Зимой (мне было шесть лет) Золя заболела дифтеритом, и ее родители умоляли, чтобы меня и детей Березиных куда-нибудь увезли, иначе Золю пришлось бы отправить в больницу, чего все тогдашние родители боялись. Я уже рассказывала о нашей жизни в Немчиновке в доме, принадлежавшем портнихе, знакомой Марии Федоровны, и ее мужу-часовщику. Тут я только хочу сказать, что жизнь в чужом доме сопровождалась для меня постоянным страхом и, наверно, тоской, плохо мною осознаваемой, и еще меньше осознавалось мной ожидание чего-то самого страшного, чему постоянный страх служил предзнаменованием. Из-за этого я не наслаждалась, как можно было бы, пребыванием за городом зимой — единственным до моих тридцати с лишним лет. Правда, природа во всей своей зимней красоте показывала себя с грозной стороны: я чувствовала, что оцепенение мороза несет в себе смерть. Ожидание страха оправдалось: вечером явилась милиция и хотела увести Марию Федоровну в тюрьму (Мария Федоровна не взяла с собой паспорт). Марию Федоровну в итоге не тронули, но страх у меня остался.
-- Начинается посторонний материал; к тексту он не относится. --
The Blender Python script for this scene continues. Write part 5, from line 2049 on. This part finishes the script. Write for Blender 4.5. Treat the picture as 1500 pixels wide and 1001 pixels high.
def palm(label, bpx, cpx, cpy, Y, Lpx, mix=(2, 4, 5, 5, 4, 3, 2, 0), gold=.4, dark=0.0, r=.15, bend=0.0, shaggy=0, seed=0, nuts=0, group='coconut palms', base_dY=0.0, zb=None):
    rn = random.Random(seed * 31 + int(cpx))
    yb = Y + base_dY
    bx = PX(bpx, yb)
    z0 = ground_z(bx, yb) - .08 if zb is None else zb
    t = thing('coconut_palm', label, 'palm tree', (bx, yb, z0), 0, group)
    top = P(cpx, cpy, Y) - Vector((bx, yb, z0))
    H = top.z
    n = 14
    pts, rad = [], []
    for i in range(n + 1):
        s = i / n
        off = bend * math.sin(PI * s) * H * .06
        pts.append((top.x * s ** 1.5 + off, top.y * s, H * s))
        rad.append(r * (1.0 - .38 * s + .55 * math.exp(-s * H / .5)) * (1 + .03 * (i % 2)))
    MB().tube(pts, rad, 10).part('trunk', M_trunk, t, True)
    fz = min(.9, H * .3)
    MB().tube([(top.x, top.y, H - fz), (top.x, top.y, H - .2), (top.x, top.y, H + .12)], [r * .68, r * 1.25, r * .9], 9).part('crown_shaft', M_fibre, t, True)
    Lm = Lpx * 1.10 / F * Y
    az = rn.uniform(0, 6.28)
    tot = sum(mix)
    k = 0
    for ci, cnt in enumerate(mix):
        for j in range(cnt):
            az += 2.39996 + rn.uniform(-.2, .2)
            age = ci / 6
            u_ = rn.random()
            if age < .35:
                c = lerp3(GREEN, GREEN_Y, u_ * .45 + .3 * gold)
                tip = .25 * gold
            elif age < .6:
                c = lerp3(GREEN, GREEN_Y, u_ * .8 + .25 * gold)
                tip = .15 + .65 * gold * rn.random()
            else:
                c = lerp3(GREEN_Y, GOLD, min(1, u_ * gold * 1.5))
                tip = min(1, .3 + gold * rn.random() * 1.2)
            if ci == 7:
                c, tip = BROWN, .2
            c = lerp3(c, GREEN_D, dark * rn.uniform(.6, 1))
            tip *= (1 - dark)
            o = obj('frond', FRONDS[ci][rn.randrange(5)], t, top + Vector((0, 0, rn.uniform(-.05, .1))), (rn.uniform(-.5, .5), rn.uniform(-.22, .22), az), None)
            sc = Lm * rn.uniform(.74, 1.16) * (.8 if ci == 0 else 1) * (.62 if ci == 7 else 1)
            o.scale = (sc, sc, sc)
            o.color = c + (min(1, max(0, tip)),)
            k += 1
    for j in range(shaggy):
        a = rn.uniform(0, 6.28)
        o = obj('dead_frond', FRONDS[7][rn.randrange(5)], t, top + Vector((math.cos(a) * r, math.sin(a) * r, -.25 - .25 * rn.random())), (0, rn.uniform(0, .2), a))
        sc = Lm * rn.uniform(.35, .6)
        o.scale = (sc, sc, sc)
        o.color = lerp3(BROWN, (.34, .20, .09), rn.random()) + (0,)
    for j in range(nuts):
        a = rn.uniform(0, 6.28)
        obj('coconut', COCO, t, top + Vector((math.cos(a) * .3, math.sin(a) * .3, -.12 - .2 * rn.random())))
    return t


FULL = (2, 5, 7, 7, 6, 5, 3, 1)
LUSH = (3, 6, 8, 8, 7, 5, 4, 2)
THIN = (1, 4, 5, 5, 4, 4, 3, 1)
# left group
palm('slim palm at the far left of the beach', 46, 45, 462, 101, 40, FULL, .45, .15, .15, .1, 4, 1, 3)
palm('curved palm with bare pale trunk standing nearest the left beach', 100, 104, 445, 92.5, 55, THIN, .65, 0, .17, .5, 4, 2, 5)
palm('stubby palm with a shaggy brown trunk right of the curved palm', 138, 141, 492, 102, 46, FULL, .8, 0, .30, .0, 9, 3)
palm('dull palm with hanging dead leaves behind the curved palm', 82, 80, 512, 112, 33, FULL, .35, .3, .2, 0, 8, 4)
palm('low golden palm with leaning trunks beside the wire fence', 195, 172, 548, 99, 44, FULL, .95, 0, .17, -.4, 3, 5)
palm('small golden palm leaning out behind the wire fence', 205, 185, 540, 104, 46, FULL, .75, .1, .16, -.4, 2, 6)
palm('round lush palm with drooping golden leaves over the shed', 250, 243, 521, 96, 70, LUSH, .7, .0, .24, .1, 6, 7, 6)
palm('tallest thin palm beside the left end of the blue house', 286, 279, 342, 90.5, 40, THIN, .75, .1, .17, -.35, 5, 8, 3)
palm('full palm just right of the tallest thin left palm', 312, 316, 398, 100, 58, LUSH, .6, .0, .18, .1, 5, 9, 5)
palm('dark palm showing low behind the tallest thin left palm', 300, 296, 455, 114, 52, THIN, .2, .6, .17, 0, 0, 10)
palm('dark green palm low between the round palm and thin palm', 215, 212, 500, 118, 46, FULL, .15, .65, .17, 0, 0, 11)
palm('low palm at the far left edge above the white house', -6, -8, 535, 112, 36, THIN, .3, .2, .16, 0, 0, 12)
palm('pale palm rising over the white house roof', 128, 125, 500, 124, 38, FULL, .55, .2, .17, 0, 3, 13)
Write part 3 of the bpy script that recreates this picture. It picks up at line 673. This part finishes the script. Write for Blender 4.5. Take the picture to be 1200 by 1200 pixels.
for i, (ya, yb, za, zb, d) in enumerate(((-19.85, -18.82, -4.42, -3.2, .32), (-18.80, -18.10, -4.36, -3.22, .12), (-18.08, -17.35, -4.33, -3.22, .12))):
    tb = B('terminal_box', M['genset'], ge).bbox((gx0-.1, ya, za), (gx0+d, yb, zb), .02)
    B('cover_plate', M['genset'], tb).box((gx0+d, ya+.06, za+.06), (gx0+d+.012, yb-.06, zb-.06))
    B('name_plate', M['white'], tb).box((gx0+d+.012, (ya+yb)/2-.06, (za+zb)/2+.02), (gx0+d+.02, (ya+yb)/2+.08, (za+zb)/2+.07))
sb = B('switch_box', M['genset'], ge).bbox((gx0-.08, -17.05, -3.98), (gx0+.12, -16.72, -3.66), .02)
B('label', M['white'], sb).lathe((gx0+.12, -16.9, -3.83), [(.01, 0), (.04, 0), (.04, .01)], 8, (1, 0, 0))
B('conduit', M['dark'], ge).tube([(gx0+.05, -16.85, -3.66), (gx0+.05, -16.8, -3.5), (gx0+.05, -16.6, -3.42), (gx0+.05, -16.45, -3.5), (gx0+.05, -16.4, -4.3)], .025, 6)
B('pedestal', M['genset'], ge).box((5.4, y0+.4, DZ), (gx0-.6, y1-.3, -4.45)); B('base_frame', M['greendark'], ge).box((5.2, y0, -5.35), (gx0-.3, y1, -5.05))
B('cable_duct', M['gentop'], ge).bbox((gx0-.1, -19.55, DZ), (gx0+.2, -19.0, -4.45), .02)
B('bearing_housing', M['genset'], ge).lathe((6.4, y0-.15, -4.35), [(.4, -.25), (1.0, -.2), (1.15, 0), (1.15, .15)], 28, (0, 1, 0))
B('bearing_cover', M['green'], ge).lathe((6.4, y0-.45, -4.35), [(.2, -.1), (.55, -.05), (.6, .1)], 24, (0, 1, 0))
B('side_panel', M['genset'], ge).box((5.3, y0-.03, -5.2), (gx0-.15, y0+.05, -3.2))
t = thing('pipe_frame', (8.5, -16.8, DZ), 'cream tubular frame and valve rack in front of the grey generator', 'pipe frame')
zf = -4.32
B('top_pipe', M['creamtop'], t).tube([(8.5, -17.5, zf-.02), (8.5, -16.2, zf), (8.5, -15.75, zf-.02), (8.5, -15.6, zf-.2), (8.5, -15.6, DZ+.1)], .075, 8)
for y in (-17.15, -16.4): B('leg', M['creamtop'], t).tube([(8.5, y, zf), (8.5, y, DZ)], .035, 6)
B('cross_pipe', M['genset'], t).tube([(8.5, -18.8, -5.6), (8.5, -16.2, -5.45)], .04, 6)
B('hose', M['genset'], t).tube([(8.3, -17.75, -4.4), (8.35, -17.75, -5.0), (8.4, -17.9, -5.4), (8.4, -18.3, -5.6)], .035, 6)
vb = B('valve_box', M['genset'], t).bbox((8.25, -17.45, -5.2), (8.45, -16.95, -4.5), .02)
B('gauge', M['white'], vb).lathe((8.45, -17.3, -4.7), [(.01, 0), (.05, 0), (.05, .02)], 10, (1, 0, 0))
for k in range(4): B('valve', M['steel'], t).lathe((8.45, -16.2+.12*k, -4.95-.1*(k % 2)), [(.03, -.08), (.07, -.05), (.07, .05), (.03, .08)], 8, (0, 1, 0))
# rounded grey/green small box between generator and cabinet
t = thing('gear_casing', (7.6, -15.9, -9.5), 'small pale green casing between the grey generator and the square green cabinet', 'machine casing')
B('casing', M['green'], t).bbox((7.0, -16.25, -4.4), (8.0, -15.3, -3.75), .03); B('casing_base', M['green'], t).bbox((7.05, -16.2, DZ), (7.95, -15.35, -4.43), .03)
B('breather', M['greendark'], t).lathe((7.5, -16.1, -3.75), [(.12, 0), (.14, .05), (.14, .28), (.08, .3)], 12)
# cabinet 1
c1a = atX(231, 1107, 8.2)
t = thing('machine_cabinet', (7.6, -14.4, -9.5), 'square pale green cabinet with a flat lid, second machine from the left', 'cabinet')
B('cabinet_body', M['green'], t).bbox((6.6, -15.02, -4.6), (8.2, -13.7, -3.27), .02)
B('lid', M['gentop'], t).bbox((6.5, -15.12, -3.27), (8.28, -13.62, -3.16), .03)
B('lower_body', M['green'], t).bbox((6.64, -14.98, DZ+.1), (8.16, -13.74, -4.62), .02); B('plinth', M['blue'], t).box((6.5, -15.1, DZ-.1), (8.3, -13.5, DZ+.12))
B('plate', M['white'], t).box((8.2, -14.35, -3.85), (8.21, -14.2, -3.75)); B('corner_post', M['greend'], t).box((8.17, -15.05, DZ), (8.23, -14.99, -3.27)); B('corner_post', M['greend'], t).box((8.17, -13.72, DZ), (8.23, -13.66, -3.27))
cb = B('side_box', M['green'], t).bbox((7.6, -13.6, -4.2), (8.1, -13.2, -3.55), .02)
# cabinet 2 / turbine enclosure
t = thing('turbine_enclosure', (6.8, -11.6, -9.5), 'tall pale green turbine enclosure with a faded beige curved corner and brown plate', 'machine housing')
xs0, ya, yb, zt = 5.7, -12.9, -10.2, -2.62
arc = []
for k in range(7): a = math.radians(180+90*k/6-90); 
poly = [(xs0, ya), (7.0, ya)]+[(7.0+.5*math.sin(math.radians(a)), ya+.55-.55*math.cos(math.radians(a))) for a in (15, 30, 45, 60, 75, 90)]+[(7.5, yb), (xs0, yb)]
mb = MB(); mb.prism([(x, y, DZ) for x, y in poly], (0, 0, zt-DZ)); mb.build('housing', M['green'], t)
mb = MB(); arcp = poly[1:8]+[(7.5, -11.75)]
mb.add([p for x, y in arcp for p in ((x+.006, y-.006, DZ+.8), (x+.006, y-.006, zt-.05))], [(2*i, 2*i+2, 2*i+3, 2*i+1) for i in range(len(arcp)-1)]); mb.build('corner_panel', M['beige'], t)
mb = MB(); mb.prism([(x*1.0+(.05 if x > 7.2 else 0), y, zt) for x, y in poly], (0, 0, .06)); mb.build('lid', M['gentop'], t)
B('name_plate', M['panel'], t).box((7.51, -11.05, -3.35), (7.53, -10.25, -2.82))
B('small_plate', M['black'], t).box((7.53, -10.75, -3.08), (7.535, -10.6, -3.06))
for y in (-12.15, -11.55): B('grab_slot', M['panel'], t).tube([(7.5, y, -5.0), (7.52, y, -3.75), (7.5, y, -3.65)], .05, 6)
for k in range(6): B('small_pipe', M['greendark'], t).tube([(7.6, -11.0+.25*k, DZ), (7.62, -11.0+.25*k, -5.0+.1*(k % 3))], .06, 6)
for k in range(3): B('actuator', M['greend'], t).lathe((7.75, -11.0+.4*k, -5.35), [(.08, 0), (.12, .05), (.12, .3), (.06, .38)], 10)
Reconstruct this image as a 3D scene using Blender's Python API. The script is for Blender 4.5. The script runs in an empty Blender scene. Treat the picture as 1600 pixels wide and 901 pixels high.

Тогда городская жизнь еще не была отделена от круговорота природы. Зимой было много снега, и весной он таял и около тротуаров бежали коричневые ручейки, в которые пускали бумажные кораблики или просто бросали щепочки, бумажки, чтобы посмотреть, как быстро они плывут. Мостовые были из булыжника, и лошадиные подковы высекали из него искры.